PostgreSQL Anonymizer contains a vulnerability that allows a user to gain superuser privileges by creating a temporary view based on a function containing malicious code. When the anon.get_tablesample_ratio function is then called, the malicious code is executed with superuser privileges. This privilege elevation can be exploited by users having the CREATE privilege in PostgreSQL 15 and later. The risk is higher with PostgreSQL 14 or with instances upgraded from PostgreSQL 14 or a prior version because the creation permission on the public schema is granted by default. The problem is resolved in PostgreSQL Anonymizer 3.0.1 and further versions
PostgreSQL Anonymizer v1.2 contains a SQL injection vulnerability that allows a user who owns a table to elevate to superuser when dynamic masking is enabled. PostgreSQL Anonymizer enables users to set security labels on tables to mask specified columns. There is a flaw that allows complex expressions to be provided as a value. This expression is then later used as it to create the masked views leading to SQL Injection. If dynamic masking is enabled, this will lead to privilege escalation to superuser after the label is created. Users that don't own a table, especially masked users cannot exploit this vulnerability. The problem is resolved in v1.3.

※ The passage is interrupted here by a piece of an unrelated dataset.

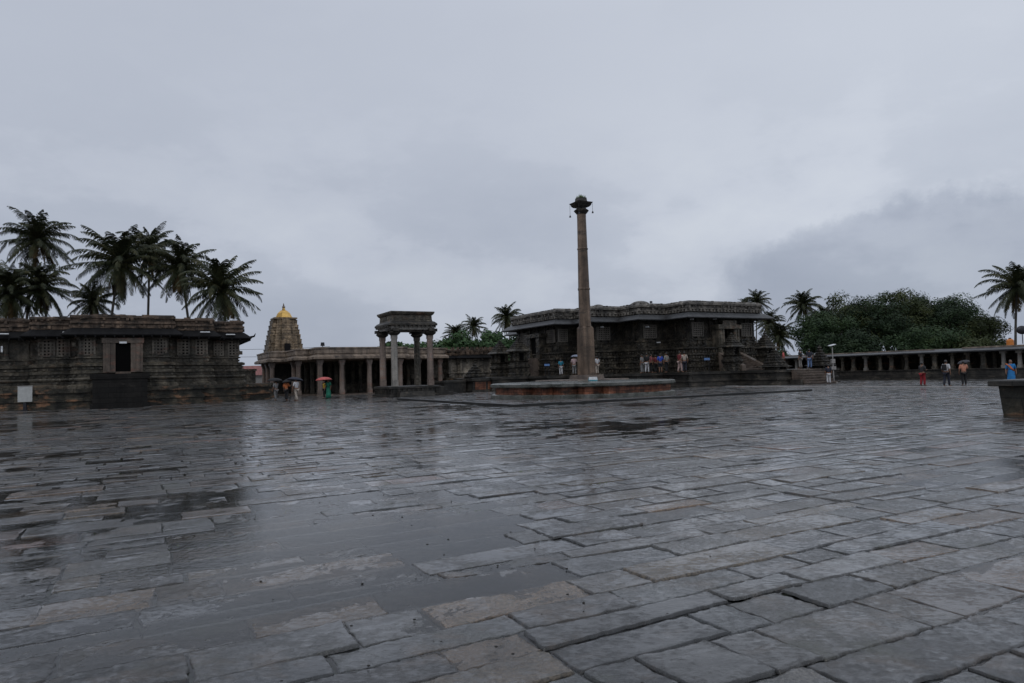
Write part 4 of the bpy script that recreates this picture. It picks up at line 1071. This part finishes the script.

PostgreSQL Anonymizer v1.2 contains a vulnerability that allows a user who owns a table to elevate to superuser. A user can define a masking function for a column and place malicious code in that function. When a privileged user applies the masking rules using the static masking or the anonymous dump method, the malicious code is executed and can grant escalated privileges to the malicious user. PostgreSQL Anonymizer v1.2 does provide a protection against this risk with the restrict_to_trusted_schemas option, but that protection is incomplete. Users that don't own a table, especially masked users cannot exploit this vulnerability. The problem is resolved in v1.3.